School of Music

Brian Locke

Brian Locke, Ph.D.
Professor, Musicology
Sallee 214

Dr. Brian Locke, a native of Toronto, Ontario, Canada, earned an Honours B.Mus. at Wilfrid Laurier University in 1995 and an M.A. in Musicology at the University of Western Ontario in 1997. He pursued doctoral studies in Musicology at the State University of New York, Stony Brook, with Dr. Joseph Auner and Dr. Jane Sugarman, graduating with the Ph.D. in 2002. Prior to his arrival at WIU in 2006, Dr. Locke taught at Dalhousie University (Halifax, Nova Scotia). He attained the rank of Professor of Musicology in 2016.

Dr. Locke's research interests span a wide range of topics in the Romantic and Early Modernist eras, most specifically in the time period between the death of Richard Wagner and the end of the Second World War. With notable exceptions, his research has focused on the musical community of Prague (Czech Republic) as a nexus of competing ideologies of nationalism and cosmopolitanism; modernism, anti-modernism, and popular culture; and the social responsibility and political discourses of art. His book, entitled Opera and Ideology in Prague: Polemics and Practice at the National Theater, 1900-1938, appeared 2006 with the University of Rochester Press.

Dr. Locke has published several articles in major journals and books of collected essays. These include “The Wozzeck Affair: Modernism and the Crisis of Audience in Prague” (Journal of Musicological Research), “Novák's Lucerna and the Historiographical Problem of ‘Czech Modernism'” (Intersections: Journal of Canadian Music), and "'The Periphery is Singing Hit Songs': The Globalization of American Jazz and the Interwar Czech Avantgarde” (American Music Research Center Journal, 2002). 2014 saw the completion of a nine-year editing project of the full score of Otakar Zich's quasi-tonal opera, Vina (Guilt, 1922), published by A-R Edition in full score with complete translation. Forthcoming book chapters include historical and analytical studies of Erwin Schulhoff's 1932 opera Flammen/Plameny and the Czech swing community during the Nazi-era Protectorate of Bohemia and Moravia (“Swing in the Protectorate: Czech Popular Music under the Nazi Occupation, 1938-1945,” in Music in World War II: Confronting and Escaping Wartime in Europe and the United States, eds. Pamela Potter, Christina Baade, and Roberta Marvin, Indiana University Press).

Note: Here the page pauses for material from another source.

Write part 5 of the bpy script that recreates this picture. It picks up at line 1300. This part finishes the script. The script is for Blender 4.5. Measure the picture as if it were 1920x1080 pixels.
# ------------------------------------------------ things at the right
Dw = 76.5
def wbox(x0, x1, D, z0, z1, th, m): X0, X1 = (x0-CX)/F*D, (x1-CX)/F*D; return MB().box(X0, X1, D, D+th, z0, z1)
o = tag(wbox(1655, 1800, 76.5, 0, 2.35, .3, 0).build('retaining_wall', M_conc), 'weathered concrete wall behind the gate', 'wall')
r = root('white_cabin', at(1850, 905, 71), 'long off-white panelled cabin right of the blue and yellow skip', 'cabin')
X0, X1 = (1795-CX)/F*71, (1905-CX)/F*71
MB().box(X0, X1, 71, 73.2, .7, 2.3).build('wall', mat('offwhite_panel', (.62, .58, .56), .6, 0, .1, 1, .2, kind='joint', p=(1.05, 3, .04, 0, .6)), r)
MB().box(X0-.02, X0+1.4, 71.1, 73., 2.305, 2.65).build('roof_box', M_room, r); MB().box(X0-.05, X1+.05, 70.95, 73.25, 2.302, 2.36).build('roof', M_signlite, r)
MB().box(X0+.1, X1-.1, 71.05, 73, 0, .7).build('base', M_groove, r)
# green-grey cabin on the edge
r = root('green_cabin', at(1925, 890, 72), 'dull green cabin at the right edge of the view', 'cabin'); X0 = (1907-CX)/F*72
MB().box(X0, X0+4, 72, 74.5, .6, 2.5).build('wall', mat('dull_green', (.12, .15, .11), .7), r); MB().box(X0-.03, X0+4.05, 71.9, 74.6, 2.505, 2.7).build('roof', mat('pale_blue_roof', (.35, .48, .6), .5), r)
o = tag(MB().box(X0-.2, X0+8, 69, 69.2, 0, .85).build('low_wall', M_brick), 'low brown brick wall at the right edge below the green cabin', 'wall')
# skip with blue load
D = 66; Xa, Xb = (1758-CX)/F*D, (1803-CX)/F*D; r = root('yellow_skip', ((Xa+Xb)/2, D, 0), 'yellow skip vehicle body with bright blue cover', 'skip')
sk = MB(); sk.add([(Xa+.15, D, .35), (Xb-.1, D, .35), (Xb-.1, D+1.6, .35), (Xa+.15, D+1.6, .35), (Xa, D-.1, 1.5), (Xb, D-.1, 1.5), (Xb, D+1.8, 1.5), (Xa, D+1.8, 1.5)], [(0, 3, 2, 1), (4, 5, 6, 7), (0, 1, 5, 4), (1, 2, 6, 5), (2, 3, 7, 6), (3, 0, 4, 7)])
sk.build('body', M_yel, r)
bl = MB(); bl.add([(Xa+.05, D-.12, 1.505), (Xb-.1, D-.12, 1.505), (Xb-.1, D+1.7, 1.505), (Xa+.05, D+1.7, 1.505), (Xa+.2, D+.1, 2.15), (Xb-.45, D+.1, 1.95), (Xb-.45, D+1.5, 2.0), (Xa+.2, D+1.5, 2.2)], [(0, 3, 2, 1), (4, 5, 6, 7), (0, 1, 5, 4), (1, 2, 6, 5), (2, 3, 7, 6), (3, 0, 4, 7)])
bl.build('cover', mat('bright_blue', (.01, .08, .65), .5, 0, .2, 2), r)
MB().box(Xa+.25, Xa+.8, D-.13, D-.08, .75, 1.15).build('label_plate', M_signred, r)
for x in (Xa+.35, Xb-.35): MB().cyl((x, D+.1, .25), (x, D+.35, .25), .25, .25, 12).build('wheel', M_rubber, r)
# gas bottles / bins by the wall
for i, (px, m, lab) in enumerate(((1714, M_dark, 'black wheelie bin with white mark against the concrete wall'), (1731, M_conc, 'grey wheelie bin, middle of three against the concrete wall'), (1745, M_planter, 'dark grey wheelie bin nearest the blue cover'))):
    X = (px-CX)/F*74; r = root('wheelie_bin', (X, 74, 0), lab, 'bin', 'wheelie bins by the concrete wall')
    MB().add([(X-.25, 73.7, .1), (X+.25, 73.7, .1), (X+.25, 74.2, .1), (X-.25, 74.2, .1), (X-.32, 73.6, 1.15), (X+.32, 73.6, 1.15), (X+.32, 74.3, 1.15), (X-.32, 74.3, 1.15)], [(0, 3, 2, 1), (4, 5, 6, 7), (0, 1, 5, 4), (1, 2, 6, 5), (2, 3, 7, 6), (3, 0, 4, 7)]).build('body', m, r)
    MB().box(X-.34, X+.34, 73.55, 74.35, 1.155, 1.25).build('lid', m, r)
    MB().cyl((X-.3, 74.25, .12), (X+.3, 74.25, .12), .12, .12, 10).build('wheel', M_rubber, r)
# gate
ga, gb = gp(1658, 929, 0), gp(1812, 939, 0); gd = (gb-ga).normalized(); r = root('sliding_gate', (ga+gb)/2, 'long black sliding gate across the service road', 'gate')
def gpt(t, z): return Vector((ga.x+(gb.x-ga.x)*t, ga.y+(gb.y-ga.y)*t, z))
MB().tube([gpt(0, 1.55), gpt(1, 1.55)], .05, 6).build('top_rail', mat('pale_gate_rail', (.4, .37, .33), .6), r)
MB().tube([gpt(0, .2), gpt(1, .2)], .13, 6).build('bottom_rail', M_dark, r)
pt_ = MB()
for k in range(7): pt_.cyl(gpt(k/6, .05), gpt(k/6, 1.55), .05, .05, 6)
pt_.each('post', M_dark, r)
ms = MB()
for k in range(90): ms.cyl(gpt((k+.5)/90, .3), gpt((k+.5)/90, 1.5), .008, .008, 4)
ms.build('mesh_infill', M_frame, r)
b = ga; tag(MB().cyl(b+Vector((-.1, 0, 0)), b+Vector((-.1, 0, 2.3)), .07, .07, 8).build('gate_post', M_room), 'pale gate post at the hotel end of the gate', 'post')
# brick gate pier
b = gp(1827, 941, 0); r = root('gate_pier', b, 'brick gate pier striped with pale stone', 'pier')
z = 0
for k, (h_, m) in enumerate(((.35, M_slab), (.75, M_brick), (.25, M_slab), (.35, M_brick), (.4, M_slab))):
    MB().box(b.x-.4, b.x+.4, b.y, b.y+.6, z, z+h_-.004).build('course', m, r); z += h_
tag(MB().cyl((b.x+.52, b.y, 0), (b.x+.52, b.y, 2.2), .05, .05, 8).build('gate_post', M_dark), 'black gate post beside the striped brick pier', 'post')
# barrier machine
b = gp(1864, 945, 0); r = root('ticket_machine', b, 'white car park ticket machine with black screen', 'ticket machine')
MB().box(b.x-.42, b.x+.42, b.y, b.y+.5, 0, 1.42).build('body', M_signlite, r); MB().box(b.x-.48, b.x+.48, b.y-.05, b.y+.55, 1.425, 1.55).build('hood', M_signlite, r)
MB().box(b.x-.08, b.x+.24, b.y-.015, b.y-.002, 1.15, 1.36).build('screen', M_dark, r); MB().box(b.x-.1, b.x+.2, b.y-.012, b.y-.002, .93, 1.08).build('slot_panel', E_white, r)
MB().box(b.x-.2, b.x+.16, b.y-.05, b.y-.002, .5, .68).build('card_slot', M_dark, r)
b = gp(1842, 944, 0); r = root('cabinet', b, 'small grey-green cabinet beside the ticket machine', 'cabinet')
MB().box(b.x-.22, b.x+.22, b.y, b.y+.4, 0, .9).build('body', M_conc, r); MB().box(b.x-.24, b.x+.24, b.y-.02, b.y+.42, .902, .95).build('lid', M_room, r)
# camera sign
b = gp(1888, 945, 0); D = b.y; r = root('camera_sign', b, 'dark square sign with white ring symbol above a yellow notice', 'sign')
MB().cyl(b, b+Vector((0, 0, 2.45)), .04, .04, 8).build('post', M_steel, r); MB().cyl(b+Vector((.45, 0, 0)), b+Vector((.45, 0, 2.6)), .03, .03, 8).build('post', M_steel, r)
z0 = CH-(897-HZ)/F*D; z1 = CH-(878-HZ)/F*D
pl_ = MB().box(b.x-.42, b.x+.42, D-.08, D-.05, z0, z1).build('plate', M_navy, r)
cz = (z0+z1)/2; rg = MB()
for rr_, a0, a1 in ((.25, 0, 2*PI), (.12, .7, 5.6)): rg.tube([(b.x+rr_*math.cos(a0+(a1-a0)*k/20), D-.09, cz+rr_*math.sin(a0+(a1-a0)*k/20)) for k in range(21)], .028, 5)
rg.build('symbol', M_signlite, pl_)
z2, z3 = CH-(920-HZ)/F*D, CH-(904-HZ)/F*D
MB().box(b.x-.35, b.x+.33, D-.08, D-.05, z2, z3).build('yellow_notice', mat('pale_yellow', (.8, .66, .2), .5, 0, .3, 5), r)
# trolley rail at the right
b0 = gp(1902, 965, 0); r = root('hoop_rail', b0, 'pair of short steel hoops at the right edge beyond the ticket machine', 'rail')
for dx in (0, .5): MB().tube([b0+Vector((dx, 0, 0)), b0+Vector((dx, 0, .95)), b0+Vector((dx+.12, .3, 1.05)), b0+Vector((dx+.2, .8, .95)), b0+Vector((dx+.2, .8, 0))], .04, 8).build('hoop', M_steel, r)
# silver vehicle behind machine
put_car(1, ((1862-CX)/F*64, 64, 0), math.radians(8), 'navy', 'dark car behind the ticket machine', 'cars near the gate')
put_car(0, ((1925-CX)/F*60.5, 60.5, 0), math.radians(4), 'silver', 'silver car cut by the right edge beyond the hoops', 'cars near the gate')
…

Dr. Locke's research has afforded him the opportunity for ten research trips to the Czech Republic to date. In recent years, this research has also included a variety of new projects of different focal points, most prominently the popular music of the Prague-based music industry in the years 1918-1948. This project has resulted in long-term research on the music of Czech jazz pioneer Jaroslav Ježek and the Czech-Canadian Swing composer Jiří Traxler. Very recently, Dr. Locke has extended the time-frame of his research both back into the early Classical era (Gluck, Mysliveček) and forward into Cold War music studies. He is currently working on the musical estate of Jindřich Feld (1925-2007).

Active as a bass vocalist, Dr. Locke has pursued the Post-Baccalaureate Certificate in Vocal Performance at WIU, and continues to perform repertoire in Czech and twenty other languages.